Begging

I'm travelling now. I'm in a train full of people. As I sit down, arrange my baggage below my seat and stare out the window, Shakira daring me to "kiss her with everyone watching" and the wind blowing on my face, I feel a tap on my shoulder. It's a lady asking me to pay her so she can bless me. I wave her away with a careless, "Please go away. I'm not interested" and look out the window. A few minutes pass and another beggar walks past, loose change clinging in a box he's carrying. As he walks past, a few people offer him a rupee or two. A generous man offered him 5 and looked around to his beaming wife, as though he gave him a corneal transplant. Again, I declined to offer any money to the beggar. I don't appreciate beggars. It's something like a principle. I don't mind buying an extra packet of "sundal" from the boy selling food in the beach, but I will just not give even 1 rupee to a beggar - whether they're old, young, hale and healthy or maimed.
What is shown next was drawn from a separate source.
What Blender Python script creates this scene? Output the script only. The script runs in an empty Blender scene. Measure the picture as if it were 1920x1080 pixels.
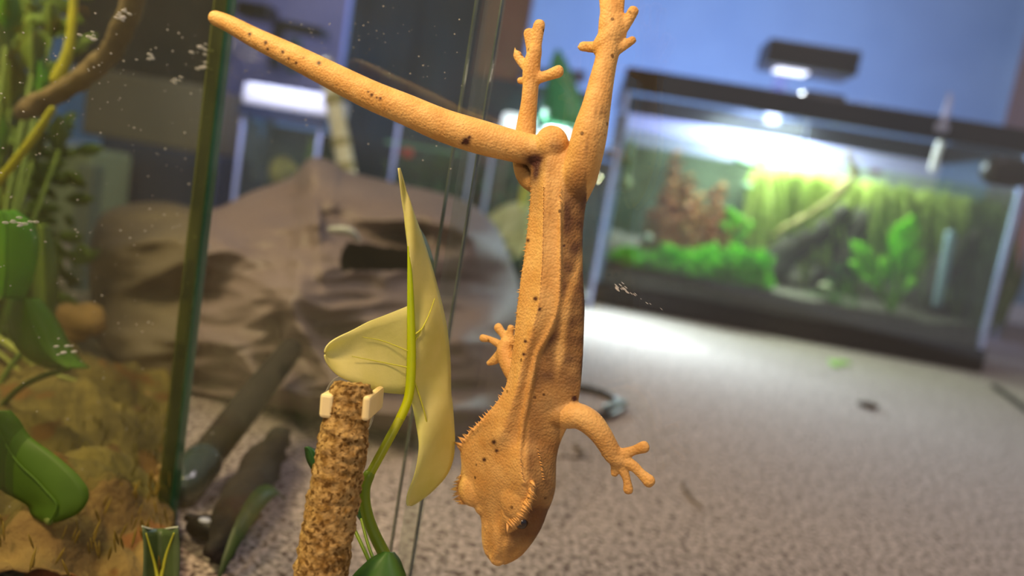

Does that make me heartless? I think not! India needs to learn not to promote beggary. Now I can already hear people scoffing at me, "You think everyone has the same comforts as you in life? You don't know poverty." Its true. I don't know poverty. Yet, I will be more than happy to help a person willing to make an effort to come up in life. Begging is one of the worst ways to make money. The only thing worse is probably peddling and other illegal activities (not that begging is perfectly within the framework of legal "remuneration"). I once saw a double amputee cycling with a wagon full of bags, transporting them to another place, for a living. I was sitting in a bus. We stopped at a signal and I saw someone reach out with a 5 rupee coin and offer it to him. He got offended! I was pleasantly surprised! He told her that not everyone needs to beg to make a living and that he would rather live with dignity than with money obtained through begging. Now when I can see people like this, I am only bolstered into believing that begging isn't the way to go, even for people so poor they can't afford a bar of soap. If you think helping beggars will appease your Samaritan soul, I suggest you buy them a packet of food. Don't offer them money. At least that way you're making it clear that you care but you don't like that they're begging to survive.
I didn't mean for this post to be didactic. I think its a topic for healthy debate. Let me know what you think.